Morning Thanks

Garrison Keillor once said we'd all be better off if we all started the day by giving thanks for just one thing. I'll try.

Tuesday, March 07, 2023

Morning Thanks--those bonkers honkers

You may have heard it on the street, but apparently it's true. Those Canada geese you see these days almost everywhere?--they mate for life. Seriously. Divorce?--non-existent. Just about this time of year, couples break off from those massive v's and look for a place for the kids. Anyone who lives around them knows it's not unusual for them to choose a place brazenly out in the open. Sometimes, year after year, they do the whole family thing in the exact same place.

They're here now and in abundance. Yesterday, they seemed quiet--it was the Sabbath--but there were hundreds of them in the stubble corn behind our house--hundreds, really. 


Around our place at least, they keep their distance. Even if they're all the way out along the river, they poke up their heads and grouse a bit about that lousy humanoid across the field.

It's great to have around again, but I don't mind them keeping their distance. They litter with abandon, and their waste is more than droppings. Who hasn't walked among them in some city park and not tippy-toed through the muddy mess? 

They're unerringly old-fashioned. When the eggs appear, Mom keeps the nest while Dad guards the operation, but he never changes a diaper. They're fastidious. Bald eagles have been known to kick kids out of the nest if they show no resolve to leave; geese keep the kids around for a year, as if parting is, in fact, sweet sorrow.


I think they're Democrats, not just because they're messy and awkward. They're Democrats because they abide by Hillary's notion that "it takes a village." When goslings get to early adolescence, families often become flocks.

"Why are they called Canada geese?" our third-grade grandson asked us some years ago. It seems nobody really knows; after all, they show up in every state of the union and don't necessarily make annual pilgrimages up north to watch hockey. They just are "Canada Geese" and have been since (so saith the OED) the early 18th century. 

If, at your peril, you don't count the abundance of their fecal matter, they make good neighbors. Out back of our house, they meal on what remains from last fall's harvest. They harm no one nor anything, and only rarely get in the way. 

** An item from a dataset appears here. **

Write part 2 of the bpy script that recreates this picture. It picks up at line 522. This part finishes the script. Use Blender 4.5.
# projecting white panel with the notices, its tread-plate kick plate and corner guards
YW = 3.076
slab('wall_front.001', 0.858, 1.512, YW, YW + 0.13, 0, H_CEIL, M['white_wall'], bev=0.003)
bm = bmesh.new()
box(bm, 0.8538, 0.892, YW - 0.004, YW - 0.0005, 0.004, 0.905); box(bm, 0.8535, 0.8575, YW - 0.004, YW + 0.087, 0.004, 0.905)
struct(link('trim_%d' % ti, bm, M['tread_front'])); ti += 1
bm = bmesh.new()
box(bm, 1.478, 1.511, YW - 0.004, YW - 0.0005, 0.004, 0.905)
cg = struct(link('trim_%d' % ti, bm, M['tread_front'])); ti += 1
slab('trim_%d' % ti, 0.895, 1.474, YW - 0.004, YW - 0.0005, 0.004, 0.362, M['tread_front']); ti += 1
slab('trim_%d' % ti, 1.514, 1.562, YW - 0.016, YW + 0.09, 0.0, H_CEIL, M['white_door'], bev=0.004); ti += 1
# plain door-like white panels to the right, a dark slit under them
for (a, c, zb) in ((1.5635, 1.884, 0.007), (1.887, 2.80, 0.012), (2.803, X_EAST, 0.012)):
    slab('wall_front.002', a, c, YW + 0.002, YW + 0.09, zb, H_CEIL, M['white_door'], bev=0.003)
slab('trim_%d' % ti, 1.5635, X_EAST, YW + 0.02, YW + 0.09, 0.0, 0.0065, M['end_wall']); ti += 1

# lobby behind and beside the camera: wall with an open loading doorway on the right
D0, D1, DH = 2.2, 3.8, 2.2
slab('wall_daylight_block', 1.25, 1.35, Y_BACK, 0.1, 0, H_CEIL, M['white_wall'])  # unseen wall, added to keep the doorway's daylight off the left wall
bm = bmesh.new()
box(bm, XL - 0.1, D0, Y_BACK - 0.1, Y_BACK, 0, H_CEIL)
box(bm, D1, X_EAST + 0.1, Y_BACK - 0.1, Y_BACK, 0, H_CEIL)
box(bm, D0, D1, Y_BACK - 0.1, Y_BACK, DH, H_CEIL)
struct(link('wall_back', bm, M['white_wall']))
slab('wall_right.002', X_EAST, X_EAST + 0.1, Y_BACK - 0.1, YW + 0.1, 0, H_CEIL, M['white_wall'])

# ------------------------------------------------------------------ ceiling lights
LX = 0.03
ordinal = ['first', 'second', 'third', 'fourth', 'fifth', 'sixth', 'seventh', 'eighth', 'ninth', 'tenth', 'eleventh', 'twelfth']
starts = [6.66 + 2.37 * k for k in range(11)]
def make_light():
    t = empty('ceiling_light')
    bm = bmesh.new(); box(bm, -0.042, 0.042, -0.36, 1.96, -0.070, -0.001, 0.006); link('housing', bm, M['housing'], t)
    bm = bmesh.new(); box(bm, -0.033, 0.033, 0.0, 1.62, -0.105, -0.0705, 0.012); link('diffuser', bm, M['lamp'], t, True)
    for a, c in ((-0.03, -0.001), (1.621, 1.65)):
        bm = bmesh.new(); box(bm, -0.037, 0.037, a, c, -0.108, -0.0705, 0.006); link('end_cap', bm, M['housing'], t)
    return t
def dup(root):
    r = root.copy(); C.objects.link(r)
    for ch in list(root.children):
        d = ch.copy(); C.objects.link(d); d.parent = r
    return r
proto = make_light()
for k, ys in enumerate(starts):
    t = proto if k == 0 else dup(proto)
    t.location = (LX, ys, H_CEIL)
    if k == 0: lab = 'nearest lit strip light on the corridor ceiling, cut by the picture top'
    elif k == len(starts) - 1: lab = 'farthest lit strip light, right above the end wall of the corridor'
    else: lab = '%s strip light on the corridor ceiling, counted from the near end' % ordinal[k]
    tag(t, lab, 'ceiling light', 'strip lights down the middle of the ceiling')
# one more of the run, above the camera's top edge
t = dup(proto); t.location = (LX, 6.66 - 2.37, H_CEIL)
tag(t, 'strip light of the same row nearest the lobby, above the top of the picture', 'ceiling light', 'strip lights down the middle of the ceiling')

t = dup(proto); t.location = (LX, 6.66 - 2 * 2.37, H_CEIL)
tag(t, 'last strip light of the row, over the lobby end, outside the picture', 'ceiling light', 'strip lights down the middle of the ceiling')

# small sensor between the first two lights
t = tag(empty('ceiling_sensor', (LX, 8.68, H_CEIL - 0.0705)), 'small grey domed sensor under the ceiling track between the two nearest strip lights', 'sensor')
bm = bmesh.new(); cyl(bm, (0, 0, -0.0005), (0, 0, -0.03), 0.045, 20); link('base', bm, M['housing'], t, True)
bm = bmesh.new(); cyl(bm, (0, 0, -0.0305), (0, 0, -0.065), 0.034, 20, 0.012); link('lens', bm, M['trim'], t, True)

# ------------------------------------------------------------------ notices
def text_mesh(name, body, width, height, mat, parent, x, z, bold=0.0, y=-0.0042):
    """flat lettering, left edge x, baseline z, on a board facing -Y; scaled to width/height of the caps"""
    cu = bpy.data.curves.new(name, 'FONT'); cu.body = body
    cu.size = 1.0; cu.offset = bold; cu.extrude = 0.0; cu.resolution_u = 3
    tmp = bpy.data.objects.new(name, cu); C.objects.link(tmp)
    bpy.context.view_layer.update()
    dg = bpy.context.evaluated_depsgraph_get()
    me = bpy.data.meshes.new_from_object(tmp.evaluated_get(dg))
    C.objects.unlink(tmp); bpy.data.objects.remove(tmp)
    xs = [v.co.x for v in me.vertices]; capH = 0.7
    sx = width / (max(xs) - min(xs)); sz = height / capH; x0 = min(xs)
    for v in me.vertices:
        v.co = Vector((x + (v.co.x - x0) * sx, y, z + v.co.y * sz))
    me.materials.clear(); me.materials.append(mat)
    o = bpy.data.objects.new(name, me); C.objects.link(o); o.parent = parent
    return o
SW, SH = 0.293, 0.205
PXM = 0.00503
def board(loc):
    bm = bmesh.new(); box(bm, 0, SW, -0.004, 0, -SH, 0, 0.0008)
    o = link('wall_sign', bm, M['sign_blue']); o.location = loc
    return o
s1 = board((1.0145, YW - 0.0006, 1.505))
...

But they're known to be crabby, even hostile. I don't know anyone who's ever petted one, whether or not they're out with their children. My Oklahoma granddaughter tried last week, but to no avail. Sometimes, it seems, they're just plain mean.


In case you're wondering, they used to migrate more and farther than many do today. Even as far north as our own Floyd River, some families decide to homestead. Experts aren't why that's true, but it's meant an increase in population. Today, they number between four and six million--a ton of do-do. 

I hate to bring it up, but they're not particularly good singers. Right now, I'm reminded again of what manner of blessing it is that human voices are not designed to honk. Can you imagine what a church council would sound like? They're hundreds of yards away, but sometimes you'd still swear they were just a step or two off the deck.

It's nice to have them around, on the ground or in the air in their remarkable triangles. As long as I don't have to clean up their dirt, they're a blessing, a wonder. I'm thankful they're here.

Still, "good fences make good neighbors." Call me a bigot, but I'd just as soon not have them light on my lawn.